Cemex Lyons volunteers to plant 600 trees at Cal-Wood Education Center

Sep. 8—As restoration and mitigation efforts continue in the wake of the 2020 Calwood Fire, the Cal-Wood Education Center is receiving a helping hand from the Cemex cement plant in Lyons.

On Sunday, around 50 Cemex employees and their family members will visit the education center near Jamestown to plant roughly 600 trees. The Colorado blue spruces, ponderosa pines, chokecherries and more will play a role in strengthening the half of the property that was impacted by the fire.

"We want to restore the forest so that it's more manageable and so that, in 100 years, a single fire won't kill every tree," said Raphael Salgado, Cal-Wood Education Center executive director.

Cemex has been supporting Cal-Wood's recovery efforts since 2021. Sunday's planting event marks the largest one held at the facility so far, with about half of Cemex Lyons' total employees getting involved.

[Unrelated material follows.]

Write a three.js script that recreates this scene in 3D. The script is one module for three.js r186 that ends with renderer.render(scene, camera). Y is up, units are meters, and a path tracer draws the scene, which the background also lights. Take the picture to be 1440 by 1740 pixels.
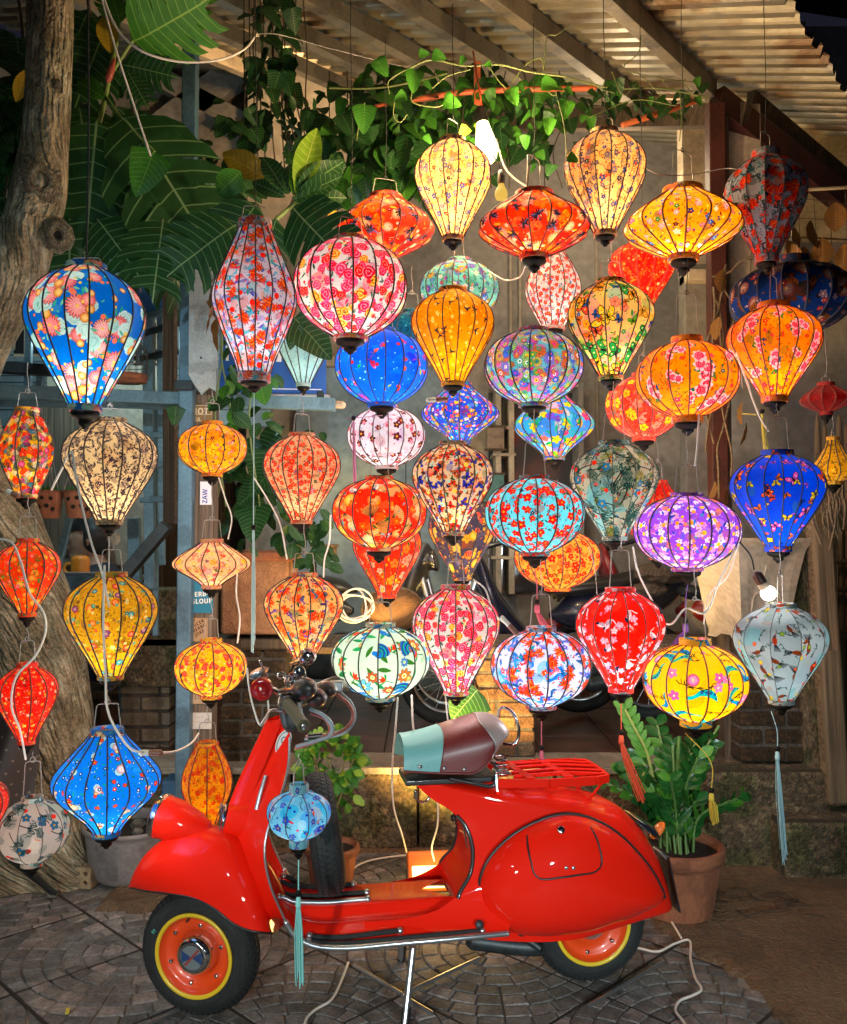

"We would typically do projects with 10 folks from Cemex, and we'd maybe do 50 trees," said Michael Clausen, Cemex USA corporate social responsibility specialist, of previous Cal-Wood collaborations. "But we had the opportunity this year to be more ambitious."

The Cal-Wood Education Center provides mountain-based environmental education programs and retreats for youths and adults. Jeff Hohensee, Cal-Wood's director of development and communications, said Sunday's event gives participants an opportunity to bond with the land.

"When someone plants a tree, they have a relationship with that tree for the rest of their life," Hohensee said. "And that's really what Cal-Wood's work is all about, to plant hope ... and work together as a community."

Salgado said Cemex was one of the first community partners to reach out to Cal-Wood after the fire and ask how they could help. In addition to the volunteer tree planting events, Cemex donates coyote willows that grow at the Lyons plant to the education center to Cal-Wood. The willows help control erosion, which was Cal-Wood's primary goal in the immediate aftermath of the fire.

"After all these years of serving the community, we learned that the community really appreciates what we do," Salgado said. "It just feels so good to get this help."

Cemex Lyons also has an "environmental education area" on site for local students to visit and learn about a wide variety of trees, shrubs and pollinator flowers.

"That education piece is very important for us, so there's a natural connection with what Cal-Wood is doing," Clausen said.

Erik Estrada, Cemex Lyons' plant manager, said Cemex will continue to support Cal-Wood in the years going forward.

"We believe that this kind of project, this kind of volunteer participation, is important because this is our house, and this is our home," Estrada said. "This is why we are sitting right here at the entrance of the Rockies. We're going to take advantage of that."